## Exercise brief
Set the listing down again in full, word for word, with the pictures left out.

★ ★ ★ ★

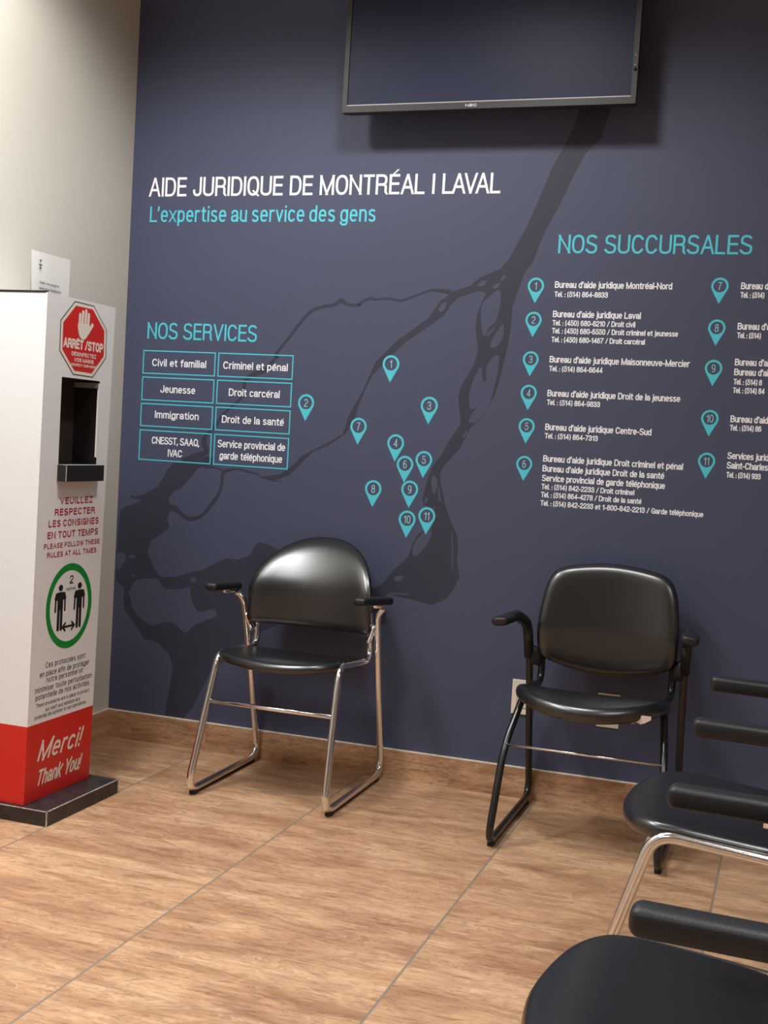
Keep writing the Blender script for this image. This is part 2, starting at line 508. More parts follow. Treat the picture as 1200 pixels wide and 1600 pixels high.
GL['6'] = (.44, (A(.23, .66, .21, .34, 55, 178, 8) + [(.015, .34)], ('c', A(.225, .31, .215, .31, 0, 360, 22)[:-1])))
G('7', .44, [(0, 1), (.44, 1)], [(.44, 1), (.22, .50), (.14, 0)])
GL['8'] = (.44, (('c', A(.22, .765, .19, .235, 0, 360, 18)[:-1]), ('c', A(.22, .265, .22, .265, 0, 360, 20)[:-1])))
GL['9'] = (.44, (A(.21, .34, .21, .34, 235, 358, 8) + [(.425, .66)], ('c', A(.215, .69, .215, .31, 0, 360, 22)[:-1])))
G('.', .0, [(0, -.01), (0, .01)])
G(',', .0, [(0, .06), (0, -.02), (-.03, -.14)])
G(':', .0, [(0, -.01), (0, .01)], [(0, .50), (0, .52)])
G('!', .0, [(0, 1), (0, .32)], [(0, -.01), (0, .01)])
G('’', .03, [(.03, 1), (.03, .88), (0, .78)])
G('-', .22, [(0, .36), (.22, .36)])
G('/', .30, [(0, 0), (.30, 1)])
G('|', .0, [(0, 0), (0, 1)])
G('(', .14, A(.16, .42, .16, .62, 118, 242, 9))
G(')', .14, A(-.02, .42, .16, .62, 62, -62, 9))
def accent(base, kind, top):
    wdt, st = GL[base]
    m_ = wdt / 2
    if kind == 'acute': extra = [(m_ - .03, top + .10), (m_ + .10, top + .27)]
    elif kind == 'grave': extra = [(m_ + .03, top + .10), (m_ - .10, top + .27)]
    else: extra = [(m_ - .13, top + .10), (m_, top + .24), (m_ + .13, top + .10)]
    return (wdt, tuple(st) + (extra,))
GL['É'] = accent('E', 'acute', 1.0)
GL['Ê'] = accent('E', 'circ', 1.0)
GL['é'] = accent('e', 'acute', X)
GL['è'] = accent('e', 'grave', X)

KERN = {'LA': -0.10, 'AV': -0.15, 'VA': -0.15, 'AL': -0.04, 'LL': -0.03, 'AT': -0.08, 'TE': -0.04, 'L’': -0.10, 'Te': -0.06, 'Yo': -0.06}

def lettering(bm, txt, u0, u1, base, cap, plane, off, weight=0.14, gap=0.22, shear=0.0, sx=None, space=0.33):
    """draws txt between u0 and u1 (outer edges) with cap height `cap`; returns the horizontal scale used"""
    wt = weight * cap
    # lay out in cap units
    xs, x = [], 0.0
    prev = ''
    for ch in txt:
        if ch == ' ':
            x += space
            prev = ''
            continue
        x += KERN.get(prev + ch, 0.0)
        prev = ch
        xs.append((ch, x))
        x += GL[ch][0] + gap
    total = x - gap
    if u1 is not None:
        sx = (u1 - u0 - wt - shear * cap) / max(total, 1e-6)
    ccap = cap - wt
    for ch, x0 in xs:
        for st in GL[ch][1]:
            closed = isinstance(st, tuple) and st[0] == 'c'
            pts = st[1] if closed else st
            q = [(u0 + wt / 2 + (x0 + px_) * sx, base + wt / 2 + py_ * ccap) for px_, py_ in pts]
            q2 = [q[0]]
            for c in q[1:]:
                if math.hypot(c[0] - q2[-1][0], c[1] - q2[-1][1]) > wt * 0.05:
                    q2.append(c)
            q = q2 if len(q2) > 1 else q
            if not closed:
                def ext(a, b_):
                    dxx, dyy = a[0] - b_[0], a[1] - b_[1]
                    l_ = math.hypot(dxx, dyy) or 1
                    k = wt * 0.5 / max(abs(dyy) / l_, abs(dxx) / l_)
                    if abs(dyy) > abs(dxx):
                        k += wt * 0.5 * abs(dxx) / abs(dyy)
                    return (a[0] + dxx / l_ * k, a[1] + dyy / l_ * k)
                q = [ext(q[0], q[1])] + q[1:-1] + [ext(q[-1], q[-2])] if len(q) > 1 else q
            ys_ = [py_ for _px, py_ in pts]
            clamp = None if shear else (base + min(ys_) * ccap, base + wt + max(ys_) * ccap)
            if shear:
                q = [(a + (b_ - base) * shear, b_) for a, b_ in q]
            flat_ribbon(bm, q, plane, off, closed=closed, wt=wt, clamp=clamp)
    return sx
TITLE=[('heading', 'AIDE JURIDIQUE DE MONTRÉAL | LAVAL', -0.9483, 0.3558, 1.9883, 0.0676), ('tagline', 'L’expertise au service des gens', -0.9408, -0.0733, 1.8971, 0.0562)]
SERV=[('heading', 'NOS SERVICES', -0.9285, -0.4917, 1.4773, 0.0592)]
BOXES=[((-0.9397, 1.3519, -0.6505, 1.4337), [('lettering', 'Civil et familial', -0.9033, -0.6849, 1.3786, 0.0287)]), ((-0.6365, 1.3519, -0.3492, 1.4337), [('lettering', 'Criminel et pénal', -0.6172, -0.3673, 1.3787, 0.0295)]), ((-0.9397, 1.2552, -0.6505, 1.3375), [('lettering', 'Jeunesse', -0.8647, -0.7235, 1.2839, 0.0277)]), ((-0.6365, 1.2552, -0.3492, 1.3375), [('lettering', 'Droit carcéral', -0.59, -0.3925, 1.2838, 0.0286)]), ((-0.9397, 1.1605, -0.6505, 1.2413), [('lettering', 'Immigration', -0.8824, -0.7045, 1.1908, 0.0267)]), ((-0.6365, 1.1605, -0.3492, 1.2413), [('lettering', 'Droit de la santé', -0.612, -0.371, 1.1873, 0.0282)]), ((-0.9397, 1.0374, -0.6505, 1.1445), [('lettering', 'CNESST, SAAQ,', -0.89, -0.6971, 1.0966, 0.0253), ('lettering', 'IVAC', -0.8221, -0.7641, 1.0533, 0.0252)]), ((-0.6365, 1.0374, -0.3492, 1.1445), [('lettering', 'Service provincial de', -0.6235, -0.3606, 1.0995, 0.0243), ('lettering', 'garde téléphonique', -0.614, -0.3699, 1.0574, 0.0233)])]
MAP_PINS=[(1, 0.0125, 1.4177, 0.063), (2, -0.2911, 1.2722, 0.0637), (3, 0.1571, 1.283, 0.0634), (4, 0.046, 1.1507, 0.0633), (5, 0.1495, 1.1002, 0.062), (6, 0.0836, 1.0802, 0.0622), (7, -0.0919, 1.2002, 0.0629), (8, -0.0254, 0.9897, 0.0629), (9, 0.1057, 0.9967, 0.0633), (10, 0.1027, 0.8943, 0.0633), (11, 0.1717, 0.9109, 0.0631)]
DIR_PINS=[(1, 0.495, 1.6885, 0.0566), (2, 0.4945, 1.578, 0.0561), (3, 0.4937, 1.4497, 0.0556), (4, 0.4942, 1.3399, 0.0565), (5, 0.4944, 1.2305, 0.0566), (6, 0.4946, 1.1068, 0.0561), (7, 1.0759, 1.6963, 0.0554), (8, 1.0757, 1.5667, 0.0556), (9, 1.0749, 1.4414, 0.0558), (10, 1.0748, 1.2848, 0.0561), (11, 1.0744, 1.1514, 0.0556)]
DIR_HEAD=[('heading', 'NOS SUCCURSALES', 0.5604, 1.1641, 1.7944, 0.0597)]
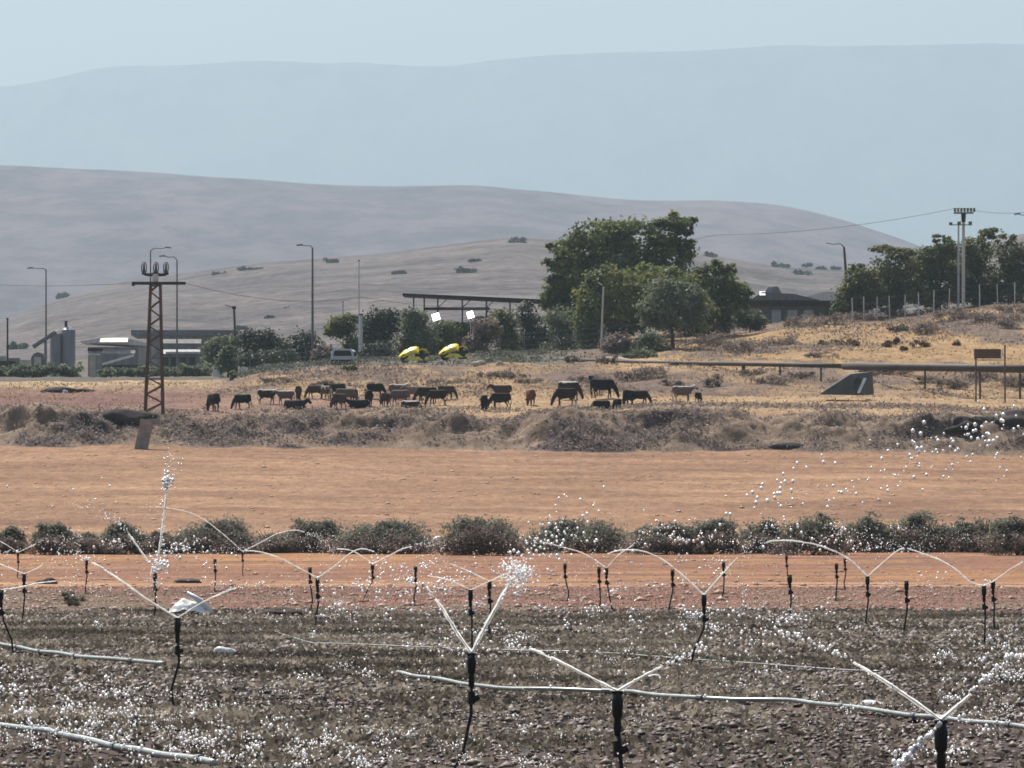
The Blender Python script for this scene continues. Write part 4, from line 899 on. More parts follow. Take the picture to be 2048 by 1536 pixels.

★ ★ ★ ★

## Written solution
Keep writing the Blender script for this image. This is part 2, starting at line 508. More parts follow. Treat the picture as 1200 pixels wide and 1600 pixels high.
GL['6'] = (.44, (A(.23, .66, .21, .34, 55, 178, 8) + [(.015, .34)], ('c', A(.225, .31, .215, .31, 0, 360, 22)[:-1])))
G('7', .44, [(0, 1), (.44, 1)], [(.44, 1), (.22, .50), (.14, 0)])
GL['8'] = (.44, (('c', A(.22, .765, .19, .235, 0, 360, 18)[:-1]), ('c', A(.22, .265, .22, .265, 0, 360, 20)[:-1])))
GL['9'] = (.44, (A(.21, .34, .21, .34, 235, 358, 8) + [(.425, .66)], ('c', A(.215, .69, .215, .31, 0, 360, 22)[:-1])))
G('.', .0, [(0, -.01), (0, .01)])
G(',', .0, [(0, .06), (0, -.02), (-.03, -.14)])
G(':', .0, [(0, -.01), (0, .01)], [(0, .50), (0, .52)])
G('!', .0, [(0, 1), (0, .32)], [(0, -.01), (0, .01)])
G('’', .03, [(.03, 1), (.03, .88), (0, .78)])
G('-', .22, [(0, .36), (.22, .36)])
G('/', .30, [(0, 0), (.30, 1)])
G('|', .0, [(0, 0), (0, 1)])
G('(', .14, A(.16, .42, .16, .62, 118, 242, 9))
G(')', .14, A(-.02, .42, .16, .62, 62, -62, 9))
def accent(base, kind, top):
    wdt, st = GL[base]
    m_ = wdt / 2
    if kind == 'acute': extra = [(m_ - .03, top + .10), (m_ + .10, top + .27)]
    elif kind == 'grave': extra = [(m_ + .03, top + .10), (m_ - .10, top + .27)]
    else: extra = [(m_ - .13, top + .10), (m_, top + .24), (m_ + .13, top + .10)]
    return (wdt, tuple(st) + (extra,))
GL['É'] = accent('E', 'acute', 1.0)
GL['Ê'] = accent('E', 'circ', 1.0)
GL['é'] = accent('e', 'acute', X)
GL['è'] = accent('e', 'grave', X)

KERN = {'LA': -0.10, 'AV': -0.15, 'VA': -0.15, 'AL': -0.04, 'LL': -0.03, 'AT': -0.08, 'TE': -0.04, 'L’': -0.10, 'Te': -0.06, 'Yo': -0.06}

def lettering(bm, txt, u0, u1, base, cap, plane, off, weight=0.14, gap=0.22, shear=0.0, sx=None, space=0.33):
    """draws txt between u0 and u1 (outer edges) with cap height `cap`; returns the horizontal scale used"""
    wt = weight * cap
    # lay out in cap units
    xs, x = [], 0.0
    prev = ''
    for ch in txt:
        if ch == ' ':
            x += space
            prev = ''
            continue
        x += KERN.get(prev + ch, 0.0)
        prev = ch
        xs.append((ch, x))
        x += GL[ch][0] + gap
    total = x - gap
    if u1 is not None:
        sx = (u1 - u0 - wt - shear * cap) / max(total, 1e-6)
    ccap = cap - wt
    for ch, x0 in xs:
        for st in GL[ch][1]:
            closed = isinstance(st, tuple) and st[0] == 'c'
            pts = st[1] if closed else st
            q = [(u0 + wt / 2 + (x0 + px_) * sx, base + wt / 2 + py_ * ccap) for px_, py_ in pts]
            q2 = [q[0]]
            for c in q[1:]:
                if math.hypot(c[0] - q2[-1][0], c[1] - q2[-1][1]) > wt * 0.05:
                    q2.append(c)
            q = q2 if len(q2) > 1 else q
            if not closed:
                def ext(a, b_):
                    dxx, dyy = a[0] - b_[0], a[1] - b_[1]
                    l_ = math.hypot(dxx, dyy) or 1
                    k = wt * 0.5 / max(abs(dyy) / l_, abs(dxx) / l_)
                    if abs(dyy) > abs(dxx):
                        k += wt * 0.5 * abs(dxx) / abs(dyy)
                    return (a[0] + dxx / l_ * k, a[1] + dyy / l_ * k)
                q = [ext(q[0], q[1])] + q[1:-1] + [ext(q[-1], q[-2])] if len(q) > 1 else q
            ys_ = [py_ for _px, py_ in pts]
            clamp = None if shear else (base + min(ys_) * ccap, base + wt + max(ys_) * ccap)
            if shear:
                q = [(a + (b_ - base) * shear, b_) for a, b_ in q]
            flat_ribbon(bm, q, plane, off, closed=closed, wt=wt, clamp=clamp)
    return sx
TITLE=[('heading', 'AIDE JURIDIQUE DE MONTRÉAL | LAVAL', -0.9483, 0.3558, 1.9883, 0.0676), ('tagline', 'L’expertise au service des gens', -0.9408, -0.0733, 1.8971, 0.0562)]
SERV=[('heading', 'NOS SERVICES', -0.9285, -0.4917, 1.4773, 0.0592)]
BOXES=[((-0.9397, 1.3519, -0.6505, 1.4337), [('lettering', 'Civil et familial', -0.9033, -0.6849, 1.3786, 0.0287)]), ((-0.6365, 1.3519, -0.3492, 1.4337), [('lettering', 'Criminel et pénal', -0.6172, -0.3673, 1.3787, 0.0295)]), ((-0.9397, 1.2552, -0.6505, 1.3375), [('lettering', 'Jeunesse', -0.8647, -0.7235, 1.2839, 0.0277)]), ((-0.6365, 1.2552, -0.3492, 1.3375), [('lettering', 'Droit carcéral', -0.59, -0.3925, 1.2838, 0.0286)]), ((-0.9397, 1.1605, -0.6505, 1.2413), [('lettering', 'Immigration', -0.8824, -0.7045, 1.1908, 0.0267)]), ((-0.6365, 1.1605, -0.3492, 1.2413), [('lettering', 'Droit de la santé', -0.612, -0.371, 1.1873, 0.0282)]), ((-0.9397, 1.0374, -0.6505, 1.1445), [('lettering', 'CNESST, SAAQ,', -0.89, -0.6971, 1.0966, 0.0253), ('lettering', 'IVAC', -0.8221, -0.7641, 1.0533, 0.0252)]), ((-0.6365, 1.0374, -0.3492, 1.1445), [('lettering', 'Service provincial de', -0.6235, -0.3606, 1.0995, 0.0243), ('lettering', 'garde téléphonique', -0.614, -0.3699, 1.0574, 0.0233)])]
MAP_PINS=[(1, 0.0125, 1.4177, 0.063), (2, -0.2911, 1.2722, 0.0637), (3, 0.1571, 1.283, 0.0634), (4, 0.046, 1.1507, 0.0633), (5, 0.1495, 1.1002, 0.062), (6, 0.0836, 1.0802, 0.0622), (7, -0.0919, 1.2002, 0.0629), (8, -0.0254, 0.9897, 0.0629), (9, 0.1057, 0.9967, 0.0633), (10, 0.1027, 0.8943, 0.0633), (11, 0.1717, 0.9109, 0.0631)]
DIR_PINS=[(1, 0.495, 1.6885, 0.0566), (2, 0.4945, 1.578, 0.0561), (3, 0.4937, 1.4497, 0.0556), (4, 0.4942, 1.3399, 0.0565), (5, 0.4944, 1.2305, 0.0566), (6, 0.4946, 1.1068, 0.0561), (7, 1.0759, 1.6963, 0.0554), (8, 1.0757, 1.5667, 0.0556), (9, 1.0749, 1.4414, 0.0558), (10, 1.0748, 1.2848, 0.0561), (11, 1.0744, 1.1514, 0.0556)]
DIR_HEAD=[('heading', 'NOS SUCCURSALES', 0.5604, 1.1641, 1.7944, 0.0597)]
The Blender Python script for this scene continues. Write part 4, from line 899 on. More parts follow. Take the picture to be 2048 by 1536 pixels.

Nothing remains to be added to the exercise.